◆ **Supplied material**

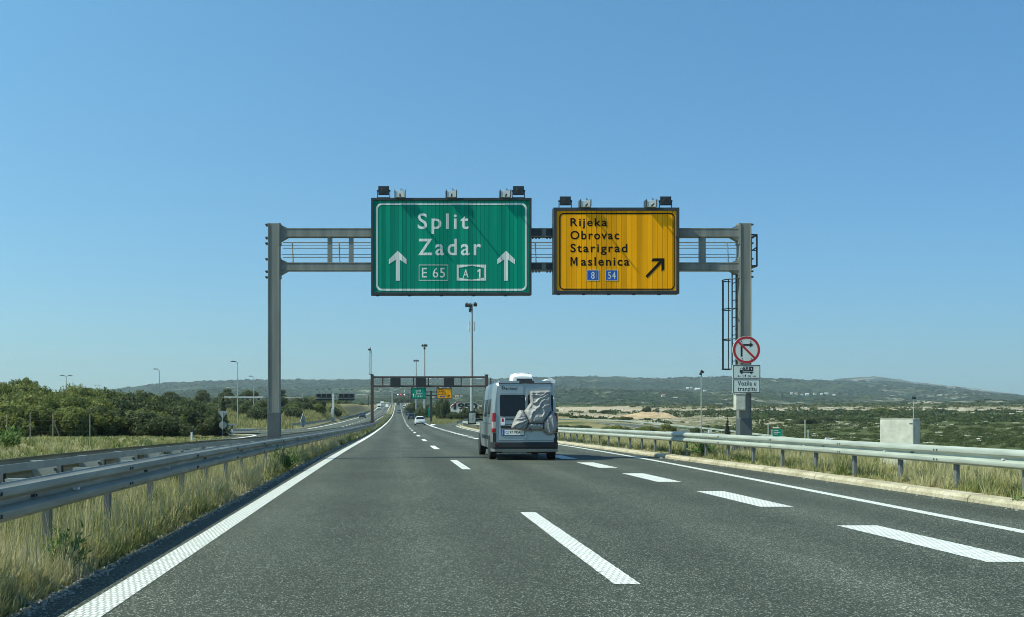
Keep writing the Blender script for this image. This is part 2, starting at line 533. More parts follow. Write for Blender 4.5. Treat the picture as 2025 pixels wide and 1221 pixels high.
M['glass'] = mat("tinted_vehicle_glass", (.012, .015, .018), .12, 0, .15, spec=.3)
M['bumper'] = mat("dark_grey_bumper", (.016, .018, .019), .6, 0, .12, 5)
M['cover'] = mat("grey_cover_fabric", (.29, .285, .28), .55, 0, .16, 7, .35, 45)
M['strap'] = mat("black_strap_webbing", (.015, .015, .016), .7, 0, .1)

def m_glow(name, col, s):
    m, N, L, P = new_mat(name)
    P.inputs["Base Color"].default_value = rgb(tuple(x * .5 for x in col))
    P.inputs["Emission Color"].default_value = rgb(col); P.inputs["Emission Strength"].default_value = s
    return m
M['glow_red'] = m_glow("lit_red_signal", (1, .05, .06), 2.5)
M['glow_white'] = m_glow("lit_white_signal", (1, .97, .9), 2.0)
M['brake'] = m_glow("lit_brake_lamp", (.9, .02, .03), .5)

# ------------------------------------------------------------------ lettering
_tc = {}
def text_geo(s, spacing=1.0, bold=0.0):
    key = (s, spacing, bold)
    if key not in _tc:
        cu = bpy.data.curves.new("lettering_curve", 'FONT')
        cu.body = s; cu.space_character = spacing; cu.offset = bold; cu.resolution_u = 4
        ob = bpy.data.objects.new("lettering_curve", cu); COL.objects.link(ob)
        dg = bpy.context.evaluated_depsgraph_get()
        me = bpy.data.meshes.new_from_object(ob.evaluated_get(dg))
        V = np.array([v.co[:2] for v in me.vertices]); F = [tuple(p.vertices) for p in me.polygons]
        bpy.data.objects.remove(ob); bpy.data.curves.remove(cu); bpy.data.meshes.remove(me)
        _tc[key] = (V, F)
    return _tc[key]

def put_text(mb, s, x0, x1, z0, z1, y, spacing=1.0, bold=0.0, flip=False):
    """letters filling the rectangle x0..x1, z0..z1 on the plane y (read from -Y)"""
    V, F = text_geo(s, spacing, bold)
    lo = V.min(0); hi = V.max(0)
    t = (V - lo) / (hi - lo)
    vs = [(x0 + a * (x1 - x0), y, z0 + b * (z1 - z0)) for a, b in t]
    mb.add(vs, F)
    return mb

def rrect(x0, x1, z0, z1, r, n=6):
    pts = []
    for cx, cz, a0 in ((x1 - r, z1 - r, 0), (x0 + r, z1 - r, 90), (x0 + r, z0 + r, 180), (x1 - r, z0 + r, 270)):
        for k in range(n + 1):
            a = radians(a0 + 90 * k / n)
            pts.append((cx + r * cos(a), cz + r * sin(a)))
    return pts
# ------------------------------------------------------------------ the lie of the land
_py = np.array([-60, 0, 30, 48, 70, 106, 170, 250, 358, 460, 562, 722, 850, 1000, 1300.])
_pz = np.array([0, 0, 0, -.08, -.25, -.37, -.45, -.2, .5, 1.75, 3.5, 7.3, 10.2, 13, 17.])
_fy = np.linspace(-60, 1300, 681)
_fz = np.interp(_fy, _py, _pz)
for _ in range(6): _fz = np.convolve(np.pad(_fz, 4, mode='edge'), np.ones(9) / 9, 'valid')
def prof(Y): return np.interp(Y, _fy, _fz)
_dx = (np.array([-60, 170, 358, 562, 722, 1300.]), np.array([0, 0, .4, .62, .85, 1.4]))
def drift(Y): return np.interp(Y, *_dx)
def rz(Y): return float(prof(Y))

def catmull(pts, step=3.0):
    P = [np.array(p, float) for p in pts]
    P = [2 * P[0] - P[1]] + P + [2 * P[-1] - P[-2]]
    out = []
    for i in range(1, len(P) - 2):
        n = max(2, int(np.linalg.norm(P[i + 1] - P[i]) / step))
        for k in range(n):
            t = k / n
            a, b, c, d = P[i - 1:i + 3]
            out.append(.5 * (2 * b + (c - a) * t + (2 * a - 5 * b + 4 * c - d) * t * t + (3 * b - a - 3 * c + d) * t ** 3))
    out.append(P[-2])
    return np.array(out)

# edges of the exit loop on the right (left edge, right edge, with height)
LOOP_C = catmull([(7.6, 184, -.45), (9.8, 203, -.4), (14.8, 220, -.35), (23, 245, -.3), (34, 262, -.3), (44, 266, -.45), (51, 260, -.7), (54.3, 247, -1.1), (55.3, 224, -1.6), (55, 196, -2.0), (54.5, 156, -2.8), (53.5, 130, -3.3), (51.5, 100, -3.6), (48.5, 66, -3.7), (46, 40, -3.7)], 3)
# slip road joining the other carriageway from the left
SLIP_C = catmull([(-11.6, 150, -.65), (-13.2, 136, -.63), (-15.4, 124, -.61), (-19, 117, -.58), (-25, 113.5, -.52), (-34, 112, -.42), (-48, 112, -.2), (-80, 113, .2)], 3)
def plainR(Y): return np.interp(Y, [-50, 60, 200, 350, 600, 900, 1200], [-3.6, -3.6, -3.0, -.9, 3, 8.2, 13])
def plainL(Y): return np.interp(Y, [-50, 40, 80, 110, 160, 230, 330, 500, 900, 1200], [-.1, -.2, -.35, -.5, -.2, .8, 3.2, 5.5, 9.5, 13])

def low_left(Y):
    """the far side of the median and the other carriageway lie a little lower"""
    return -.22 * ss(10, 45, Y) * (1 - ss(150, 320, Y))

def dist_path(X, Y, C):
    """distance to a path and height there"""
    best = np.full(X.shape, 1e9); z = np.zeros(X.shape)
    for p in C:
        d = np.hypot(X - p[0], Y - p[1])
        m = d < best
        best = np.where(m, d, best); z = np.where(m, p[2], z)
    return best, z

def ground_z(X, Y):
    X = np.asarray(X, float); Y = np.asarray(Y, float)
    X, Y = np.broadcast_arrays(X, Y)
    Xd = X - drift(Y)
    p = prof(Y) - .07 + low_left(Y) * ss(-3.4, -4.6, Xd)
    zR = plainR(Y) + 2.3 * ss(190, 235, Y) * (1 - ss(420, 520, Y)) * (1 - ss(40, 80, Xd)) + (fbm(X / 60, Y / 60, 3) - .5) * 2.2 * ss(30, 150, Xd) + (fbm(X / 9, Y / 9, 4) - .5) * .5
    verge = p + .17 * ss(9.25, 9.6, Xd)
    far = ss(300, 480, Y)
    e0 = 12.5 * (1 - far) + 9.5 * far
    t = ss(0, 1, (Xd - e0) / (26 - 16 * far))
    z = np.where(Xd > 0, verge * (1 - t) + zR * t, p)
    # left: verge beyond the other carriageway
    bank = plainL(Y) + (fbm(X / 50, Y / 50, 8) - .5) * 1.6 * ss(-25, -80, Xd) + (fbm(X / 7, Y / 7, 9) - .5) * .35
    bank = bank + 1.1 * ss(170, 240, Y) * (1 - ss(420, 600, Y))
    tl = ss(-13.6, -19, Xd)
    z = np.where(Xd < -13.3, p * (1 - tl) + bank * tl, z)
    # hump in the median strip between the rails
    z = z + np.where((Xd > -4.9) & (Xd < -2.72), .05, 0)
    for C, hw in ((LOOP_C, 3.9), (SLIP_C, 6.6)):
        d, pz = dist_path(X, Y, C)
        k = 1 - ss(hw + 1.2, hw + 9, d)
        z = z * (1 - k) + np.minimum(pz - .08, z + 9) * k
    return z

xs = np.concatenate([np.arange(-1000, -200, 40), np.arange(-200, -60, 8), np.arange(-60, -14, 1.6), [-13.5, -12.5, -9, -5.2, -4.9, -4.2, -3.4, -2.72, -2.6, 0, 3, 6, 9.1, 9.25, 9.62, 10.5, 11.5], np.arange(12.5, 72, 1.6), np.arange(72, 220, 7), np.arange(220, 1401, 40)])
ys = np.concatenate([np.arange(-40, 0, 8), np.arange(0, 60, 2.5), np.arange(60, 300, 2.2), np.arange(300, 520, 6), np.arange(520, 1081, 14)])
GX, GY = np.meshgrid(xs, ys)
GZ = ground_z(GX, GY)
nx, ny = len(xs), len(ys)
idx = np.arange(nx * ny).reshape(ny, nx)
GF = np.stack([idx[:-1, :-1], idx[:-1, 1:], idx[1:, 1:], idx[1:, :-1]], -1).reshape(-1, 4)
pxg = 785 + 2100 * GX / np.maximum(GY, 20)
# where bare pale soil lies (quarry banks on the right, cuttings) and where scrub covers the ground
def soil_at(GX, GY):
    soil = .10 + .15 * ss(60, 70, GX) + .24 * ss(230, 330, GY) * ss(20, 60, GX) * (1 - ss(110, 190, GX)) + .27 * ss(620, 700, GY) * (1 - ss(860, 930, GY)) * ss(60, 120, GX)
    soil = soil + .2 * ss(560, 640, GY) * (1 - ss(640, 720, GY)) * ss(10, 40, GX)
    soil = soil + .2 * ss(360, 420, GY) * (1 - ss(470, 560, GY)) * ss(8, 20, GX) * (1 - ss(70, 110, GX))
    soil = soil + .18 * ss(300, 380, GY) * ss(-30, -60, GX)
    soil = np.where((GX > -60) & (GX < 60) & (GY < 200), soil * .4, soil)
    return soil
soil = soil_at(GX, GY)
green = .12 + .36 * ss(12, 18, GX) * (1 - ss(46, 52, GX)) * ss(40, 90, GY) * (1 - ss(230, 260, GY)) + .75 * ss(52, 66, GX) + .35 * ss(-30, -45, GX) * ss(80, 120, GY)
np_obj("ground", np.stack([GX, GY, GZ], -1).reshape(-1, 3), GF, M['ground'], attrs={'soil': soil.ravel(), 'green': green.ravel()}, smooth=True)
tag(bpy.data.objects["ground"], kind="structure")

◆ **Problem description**
Quote, please, every line of the material above from its start through the line that has "(.015, .015, .016), .7, 0, .1)", reproducing the words exactly and dropping any images.

◆ **The result**
Keep writing the Blender script for this image. This is part 2, starting at line 533. More parts follow. Write for Blender 4.5. Treat the picture as 2025 pixels wide and 1221 pixels high.
M['glass'] = mat("tinted_vehicle_glass", (.012, .015, .018), .12, 0, .15, spec=.3)
M['bumper'] = mat("dark_grey_bumper", (.016, .018, .019), .6, 0, .12, 5)
M['cover'] = mat("grey_cover_fabric", (.29, .285, .28), .55, 0, .16, 7, .35, 45)
M['strap'] = mat("black_strap_webbing", (.015, .015, .016), .7, 0, .1)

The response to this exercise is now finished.